Directions: Skip all pictures. Write out the data below from its first line through the line that contains "FPX, CX, HY, CH".

The data:
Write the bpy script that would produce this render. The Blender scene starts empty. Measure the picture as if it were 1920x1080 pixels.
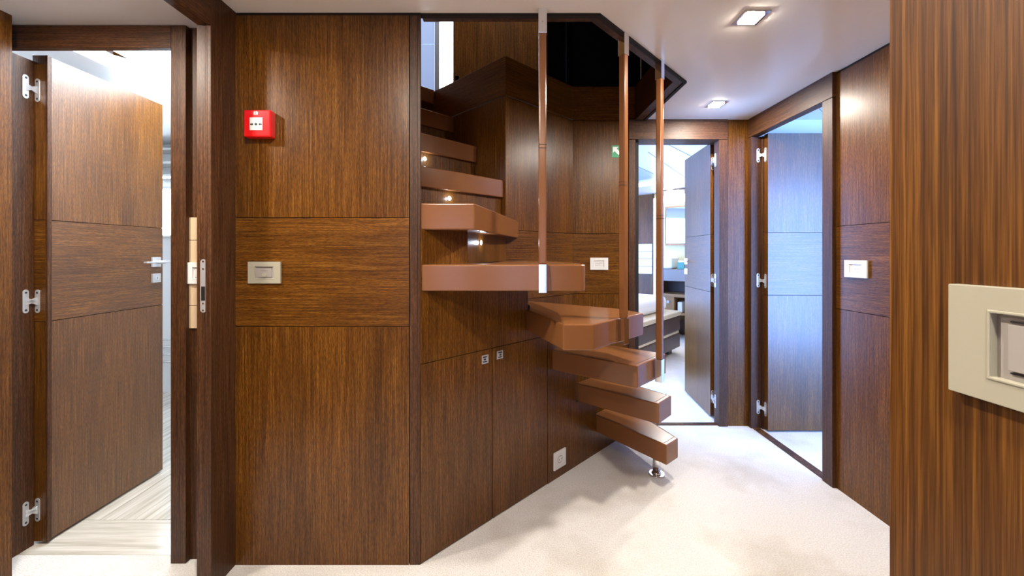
import bpy, bmesh, math, random
from mathutils import Vector, Matrix
C = bpy.context.scene.collection
random.seed(4)
FPX, CX, HY, CH = 748.0, 960.0, 475.0, 1.15      # focal length (px), principal x, horizon y, eye height

# ------------------------------------------------------------------ camera, world, exposure
cam = bpy.data.cameras.new('camera'); cam.sensor_width = 36; cam.lens = 36*FPX/1920
cam.shift_y = -65/1920; cam.clip_start = 0.01
co = bpy.data.objects.new('camera', cam); C.objects.link(co)
co.location = (0, 0, CH); co.rotation_euler = (math.pi/2, 0, 0)
bpy.context.scene.camera = co
sc = bpy.context.scene
sc.view_settings.view_transform = 'Standard'; sc.view_settings.look = 'None'
sc.view_settings.gamma = 1; sc.view_settings.exposure = 0.82
w = bpy.data.worlds.new('world'); sc.world = w; w.use_nodes = True
w.node_tree.nodes['Background'].inputs[0].default_value = (.6, .75, 1, 1)
w.node_tree.nodes['Background'].inputs[1].default_value = .5

WARM = (1, .86, .70); NEUT = (1, .91, .79); COOL = (.34, .54, 1); BLUE = (.20, .42, 1)
def area(name, loc, size, power, col, rot=(0, 0, 0), sy=None):
    l = bpy.data.lights.new(name, 'AREA'); l.energy = power; l.color = col; l.size = size
    if sy: l.shape = 'RECTANGLE'; l.size_y = sy
    o = bpy.data.objects.new(name, l); C.objects.link(o); o.location = loc; o.rotation_euler = rot
    return o
R90 = math.pi/2
# daylight through the windows
area('daylight_bath_skylight', (-1.62, 1.93, 2.02), .55, 3.5, (.70, .84, 1), (0, 0, 0), .5)
area('daylight_bath_window', (-2.9, 3.24, 1.5), .6, 5, (.62, .79, 1), (-R90, 0, 0), .5)
area('daylight_bedroom_window', (.33, 4.4, 1.0), 1.7, 20, BLUE, (0, -R90, 0), 2.9)
area('daylight_cabin_window', (3.15, .66, 1.02), 1.2, 60, BLUE, (R90, 0, 0), 1.8)
area('daylight_upper_window', (-.85, 3.55, 3.2), 1.2, 3, (.62, .76, 1), (-R90, 0, 0), 1.3)

# ------------------------------------------------------------------ materials
def mat(name, col, rough=.5, metal=0, coat=0, emit=None, es=0, spec=.5):
    m = bpy.data.materials.new(name); m.use_nodes = True
    b = m.node_tree.nodes['Principled BSDF']
    b.inputs['Base Color'].default_value = (*col, 1); b.inputs['Roughness'].default_value = rough
    b.inputs['Metallic'].default_value = metal; b.inputs['Coat Weight'].default_value = coat
    b.inputs['Specular IOR Level'].default_value = spec
    if emit: b.inputs['Emission Color'].default_value = (*emit, 1); b.inputs['Emission Strength'].default_value = es
    return m
def N(m, t): return m.node_tree.nodes.new(t)
def L(m, a, b): m.node_tree.links.new(a, b)
def noisemap(m, scale, detail=3, ns=1.0, rot=0):
    tc = N(m, 'ShaderNodeTexCoord'); mp = N(m, 'ShaderNodeMapping'); nz = N(m, 'ShaderNodeTexNoise')
    mp.inputs['Scale'].default_value = scale; mp.inputs['Rotation'].default_value = (0, 0, rot)
    nz.inputs['Scale'].default_value = ns
    nz.inputs['Detail'].default_value = detail; nz.inputs['Roughness'].default_value = .6
    L(m, tc.outputs['Object'], mp.inputs['Vector']); L(m, mp.outputs['Vector'], nz.inputs['Vector'])
    return nz
def ramp(m, src, stops):
    r = N(m, 'ShaderNodeValToRGB'); e = r.color_ramp.elements
    while len(e) < len(stops): e.new(.5)
    for i, (p, c) in enumerate(stops): e[i].position = p; e[i].color = (*c, 1)
    L(m, src, r.inputs['Fac']); return r
def wood(name, horiz=False, dark=(.058, .020, .0025), mid=(.132, .048, .0045), light=(.225, .098, .014), rough=.34, spec=.36, f=1.9, vs=5, fv=60, lo=(.52, .46, .42)):
    m = mat(name, mid, rough); b = m.node_tree.nodes['Principled BSDF']; b.inputs['Specular IOR Level'].default_value = spec
    s1 = (vs, vs, 150*f) if horiz else (150*f, 150*f, vs)
    s2 = (fv, fv, 420*f) if horiz else (420*f, 420*f, fv)
    s3 = (.9, .9, 9) if horiz else (9, 9, .9)
    a = noisemap(m, s1, 3); c = noisemap(m, s2, 2); d = noisemap(m, s3, 2)
    r1 = ramp(m, a.outputs['Fac'], [(.30, dark), (.52, mid), (.74, light)])
    r2 = ramp(m, c.outputs['Fac'], [(.38, lo), (.60, (1.22, 1.22, 1.22))])
    r3 = ramp(m, d.outputs['Fac'], [(.3, (.78, .76, .74)), (.7, (1.2, 1.2, 1.18))])
    for prev, nxt in ((r1, r2), (None, r3)):
        mx = N(m, 'ShaderNodeMix'); mx.data_type = 'RGBA'; mx.blend_type = 'MULTIPLY'; mx.inputs[0].default_value = 1
        L(m, prev.outputs[0] if prev else last, mx.inputs[6]); L(m, nxt.outputs[0], mx.inputs[7]); last = mx.outputs[2]
    L(m, last, b.inputs['Base Color'])
    bp = N(m, 'ShaderNodeBump'); bp.inputs['Strength'].default_value = .12; bp.inputs['Distance'].default_value = .0008
    L(m, c.outputs['Fac'], bp.inputs['Height']); L(m, bp.outputs[0], b.inputs['Normal'])
    return m
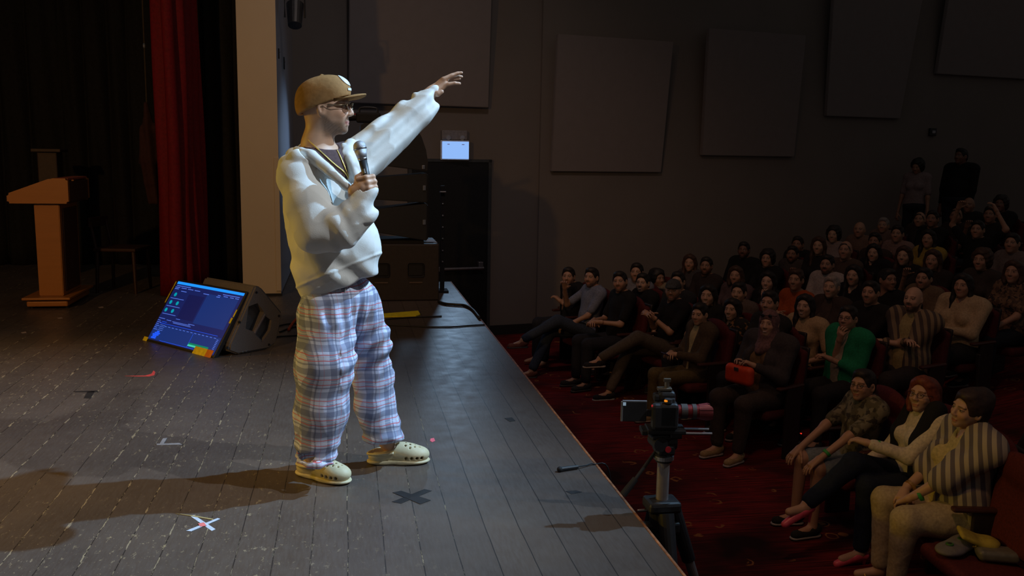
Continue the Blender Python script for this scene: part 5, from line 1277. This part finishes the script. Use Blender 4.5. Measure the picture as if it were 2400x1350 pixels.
for q in (-1,1): s.c(P(q*.11,-.03,1.03),P(q*.115,.06,.82),.066,.072,.03); s.c(P(q*.115,.06,.82),P(q*.12,.05,.55),.072,.078,.03)
s.e(P(0,-.10,.80),(.15,.07,.25),None,.05); sobj('vest',s,fabric((.012,.012,.014)),r_)
PK=mat('pink_satin_heel',(.75,.10,.16),.35)
for i,(f,dn) in enumerate(((np.array([-.2,1,-.35]),-.0),(np.array([-.1,1,0]),0))):
    a=an[i]+np.array([0,0,-.04]); f=f/np.linalg.norm(f)
    s=S(.006); s.c(a+f*.03,a+f*.165+np.array([0,0,-.045 if i else -.03]),.036,.024,.02); s.c(a+f*.0,a+f*.16,.036,.022,.005,-1) if 0 else None
    s.e(a+f*.04+np.array([0,0,.03]),(.034,.07,.035),None,.006,-1); s.c(a-f*.03,a+f*.03,.033,.03,.02); so=sobj('high_heel_shoe',s,PK,r_)
    bm=bmesh.new(); cyl(bm,a-f*.035+np.array([0,0,-.015]),a-f*.03+np.array([0,0,-.095 if i else -.10]),.014,.006,10); obj('heel',bm,PK,so)
CAM=camo('brown_leaf_print_shirt',((.10,.085,.05),(.19,.165,.11),(.04,.032,.022)),16)
R=aud(2022,905,'boy in glasses, leaf print shirt and pale shorts, nearest the aisle carpet','boy in the leaf print shirt',sc=.95,w=.95,skin=S1,hair='short',hc=DARK,shirt=CAM,pants=(.16,.19,.22),arms='knees',glasses=1,shoes='shorts',shoe=(.02,.02,.02),turn=26,bf=184,sleeve='short',kf=.40)
wristband(R,1,GRN)
R=aud(2478,965,'person at the right edge of the frame, only a hand and dark sleeve showing','person at the right edge',sc=1.0,w=1.05,skin=S1,hair='short',shirt=(.03,.015,.015),sleeve='long',arms='rest',seat=False)
# ---- front row left block
R=aud(1332,650,'leftmost seated man, in a black jacket, resting his chin on his hand','leftmost man in the black jacket',skin=S1,beard=.5,shirt=(.03,.03,.03),jacket=(.012,.012,.014),arms='chin',dz=-.06,lean=.10,turn=50,hair='short')
R=aud(1386,652,'bearded man in grey-blue shirt, jeans leg crossed out toward the stage','man in the grey-blue shirt',skin=S1,beard=.85,shirt=(.17,.19,.26),pants=(.035,.048,.075),arms='raise',legs='xo',shoe=(.16,.06,.045),hair='short',turn=35,lean=-.02)
R=aud(1453,662,'man in black T-shirt with clasped hands beside the man in grey-blue','man with clasped hands',skin=S1,beard=.7,arms='hold',turn=45,tilt=6,legs='n',shirt=(.012,.012,.013))
R=aud(1506,665,'broad man in black T-shirt holding a pale cup on his knee','man holding the cup',skin=S2,w=1.15,arms='armx',turn=40,shirt=(.012,.012,.013),pants=(.02,.02,.02),smile=1,beard=.3)
r_,hcl,HRl,P,wr,kn,an,k=R
CUP=thing('plastic_cup','pale plastic cup in the hand of the broad man in black','cup',tuple(np.array(r_.location)+rotz(r_.rotation_euler[2])@(wr[0]+np.array([-.04,.08,-.03]))))
bm=bmesh.new(); cyl(bm,(0,0,0),(0,0,.13),.036,.048,20); obj('cup_wall',bm,mat('frosted_plastic',(.30,.29,.31),.4),CUP,True); bm=bmesh.new(); tube(bm,[(.048*math.cos(t),.048*math.sin(t),.13) for t in np.linspace(0,6.283,20,endpoint=False)],.003,6,close=True); obj('rim',bm,mat('frosted_plastic',(.30,.29,.31),.4),CUP)
R=aud(1577,683,'man in grey cap and black shirt, ankle crossed over his knee in grey trousers','man in the grey cap',skin=S1,hair='cap',hc=(.05,.05,.05),beard=.8,shirt=(.012,.012,.014),pants=(.085,.07,.055),arms='clap',legs='xo',turn=45,w=1.08,shoe=(.02,.02,.025))
wristband(R,1,BLACK,'watch',.029)
R=aud(1640,738,'boy in olive vest and cream T-shirt looking at a phone in his lap','boy in the olive vest',sc=.93,w=.95,skin=S2,shirt=(.42,.34,.17),jacket=(.075,.055,.035),pants=(.115,.088,.04),arms='hold',turn=30,hair='short',shoe=(.25,.2,.12),pit=0)
r_,hcl,HRl,P,wr,kn,an,k=R
PH=thing('smartphone','small dark phone with purple edge held by the boy in the olive vest','phone',tuple(np.array(r_.location)+rotz(r_.rotation_euler[2])@(np.array([0,.36,.74])*k)),r_.rotation_euler[2])
bm=bmesh.new(); box(bm,(0,0,0),(.075,.145,.009),Matrix(rotx(.5).tolist()),.003); obj('case',bm,mat('purple_case',(.06,.03,.09),.4),PH); bm=bmesh.new(); box(bm,(0,-.003,.006),(.068,.135,.002),Matrix(rotx(.5).tolist())); obj('glass',bm,mat('dark_glass',(.01,.01,.015),.05),PH)
R=aud(1717,728,'smiling long haired woman in black floral top, between the boy and headscarf woman','woman in the black floral top',sc=.97,fem=1,skin=S2,hair='long',hc=DARK,shirt=camo('black_floral_print',((.012,.012,.012),(.012,.011,.012),(.25,.13,.05)),14),sleeve='long',pants=(.012,.012,.014),arms='lap',turn=30,smile=1,neck='v',shoe=(.5,.4,.3))
SCARF=(.16,.085,.085)
R=aud(1802,760,'woman in patterned headscarf and charcoal coat with an orange bag on her lap','woman in the headscarf',sc=1.0,w=1.25,fem=1,skin=S2,hair='scarf',hc=SCARF,shirt=(.16,.10,.05),jacket=(.045,.040,.042),pants=(.050,.040,.036),arms='bag',turn=20,smile=1,pit=4,shoe=(.35,.25,.13),bf=206)
r_,hcl,HRl,P,wr,kn,an,k=R
BG=thing('handbag','bright orange handbag on the lap of the woman in the headscarf','bag',tuple(np.array(r_.location)+rotz(r_.rotation_euler[2])@np.array([0,.36,.665])),r_.rotation_euler[2])
s=S(.008); s.b((0,0,.085),(.145,.045,.085),.042,None,.02); sobj('bag_body',s,mat('orange_red_leather',(.62,.055,.012),.6,0,.08),BG)
bm=bmesh.new(); tube(bm,spline([(-.07,0,.15),(-.05,0,.20),(.05,0,.20),(.07,0,.15)],6),.007); obj('bag_handle',bm,mat('dark_leather_handle',(.06,.02,.015),.5),BG)
bm=bmesh.new(); box(bm,(0,.05,.14),(.05,.006,.03),bev=.004); obj('clasp',bm,CHROME,BG)
bm=bmesh.new()
for q in (-1,1): ball(bm,tuple(hcl+HRl@np.array([q*.035,.095,.085])),.020,(1,.5,.7))
tube(bm,[tuple(hcl+HRl@np.array([x,.10-abs(x)*.5,.085])) for x in (-.085,-.04,0,.04,.085)],.003); obj('sunglasses',bm,mat('dark_shiny_lens',(.02,.02,.025),.1),r_)
# ---- second row and beyond (px,py,...)
def a_(px,py,label,short,**k): return aud(px,py,label,short,face=.55,**k)
a_(1492,640,'young man in pale grey T-shirt between two black shirts, a row back','young man in pale grey',shirt=(.20,.19,.21),beard=.2)
a_(1541,655,'person with thick black hair turned away, cream shirt, beside the capped man','person turned away',hair='curly',shirt=(.22,.17,.11),turn=75,skin=S3)
a_(1588,662,'person in glasses half hidden right behind the grey cap','person behind the cap',glasses=1,shirt=(.03,.03,.03),skin=S2,dz=.08)
a_(1617,618,'long haired woman smiling at the top left of the seated crowd','top left woman',fem=1,hair='long',hc=BRN,shirt=(.06,.05,.05))
a_(1655,625,'bearded man in dark brown, next to the top left woman','man beside the top left woman',beard=.8,shirt=(.035,.025,.022),skin=S3)
a_(1660,695,'dark haired smiling woman in black, behind the boy in olive vest','woman behind the boy',fem=1,hair='long',shirt=(.015,.015,.015),smile=1,skin=S2)
a_(1743,588,'broad dark silhouette of a bearded man, highest head on the left','dark bearded man',w=1.2,beard=.9,skin=S4,shirt=(.010,.010,.010),sleeve='long')
a_(1725,648,'woman with shoulder length hair in muted mauve top','woman in mauve',fem=1,hair='bob',hc=BRN,shirt=(.10,.065,.07))
a_(1731,688,'small woman with hair tied back, directly behind the floral top','woman with tied hair',fem=1,hair='bun',shirt=(.12,.09,.08),skin=S2)
a_(1798,608,'tan faced man with wavy hair in a black shirt, left of a hooded man','man with wavy hair',hair='curly',shirt=(.014,.014,.014),skin=S1,sc=.98)
a_(1800,662,'pale faced woman with long black hair, resting her cheek','pale woman',fem=1,hair='long',shirt=(.012,.012,.013),skin=(.6,.38,.27),arms='chin',smile=1)
a_(1857,598,'bearded man with arms folded in a grey shirt in the third row','man with folded arms',beard=.9,shirt=(.07,.06,.055),arms='cross',skin=S3)
a_(1869,575,'dark haired man half hidden above the folded arms man','half hidden dark man',shirt=(.015,.015,.015),skin=S3)
a_(1865,658,'woman in bright orange top sitting in the middle rows','woman in orange',fem=1,hair='bun',hc=BRN,shirt=(.36,.075,.02),arms='clap',skin=S1)
a_(1803,712,'man laughing behind the headscarf woman, only his face showing','man behind the headscarf',skin=S1,shirt=(.02,.02,.02),dz=.04)
a_(1887,720,'woman with long black hair in a cream short sleeved top','woman in the cream top',fem=1,w=1.12,hair='long',shirt=(.42,.30,.17),skin=S2,smile=1,arms='rest',sneck=1.2)
a_(1919,578,'slim woman in dark dress high in the left rows','slim woman in dark dress',fem=1,hair='long',hc=BRN,shirt=(.02,.018,.02),skin=S2)
a_(1938,622,'bearded man in a bright white shirt in the middle rows','man in the white shirt',beard=.9,shirt=(.42,.36,.33),skin=S1,w=1.1)
a_(1948,675,'grey haired woman with short hair in a brown cardigan','grey haired woman',fem=1,hair='short',hc=(.30,.25,.22),shirt=(.07,.05,.04),jacket=(.05,.035,.03),skin=S2)
a_(1953,552,'woman with big dark curls and a white top in the upper left rows','woman with big curls',fem=1,hair='curly',shirt=(.28,.22,.20),skin=S2)
a_(1981,588,'older man with a high forehead above the long haired woman','older man with high forehead',hair='thin',hc=(.06,.05,.045),shirt=(.09,.065,.05),skin=S1)
a_(2001,648,'woman with very long straight black hair in a black dress','woman with very long hair',fem=1,hair='long',shirt=(.012,.012,.014),skin=S2,neck='v')
a_(2014,540,'bald man in a beige shirt near the wall','bald man in beige',hair='bald',shirt=(.18,.12,.09),skin=S1)
a_(2048,595,'oval faced woman with black hair parted in the middle','woman with middle parting',fem=1,hair='long',shirt=(.015,.014,.015),skin=S2,neck='v')
a_(2040,688,'man with short dark hair in black, left of the bald striped man','man left of the striped man',shirt=(.015,.014,.014),skin=S1,w=1.1,beard=.3)
a_(2080,658,'man looking sideways in black, between two smiling women','man looking sideways',shirt=(.012,.012,.012),skin=S3,turn=70,dz=.03)
a_(2070,530,'grey haired man in a pale shirt in the upper rows','grey haired man upper rows',hc=(.25,.22,.2),shirt=(.16,.11,.09),skin=S1)
a_(2103,550,'man in a light pinkish shirt, hands together, upper rows','man in the pinkish shirt',shirt=(.24,.16,.14),arms='clap',skin=S1)
a_(2119,602,'woman with a side parting and black blouse left of the yellow sleeve','woman with side parting',fem=1,hair='long',hc=BRN,shirt=(.018,.015,.015),skin=S2)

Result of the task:
Write the bpy script that would produce this render. The Blender scene starts empty. Measure the picture as if it were 1920x1080 pixels.
import bpy, bmesh, math, random
from mathutils import Vector, Matrix
C = bpy.context.scene.collection
random.seed(4)
FPX, CX, HY, CH = 748.0, 960.0, 475.0, 1.15      # focal length (px), principal x, horizon y, eye height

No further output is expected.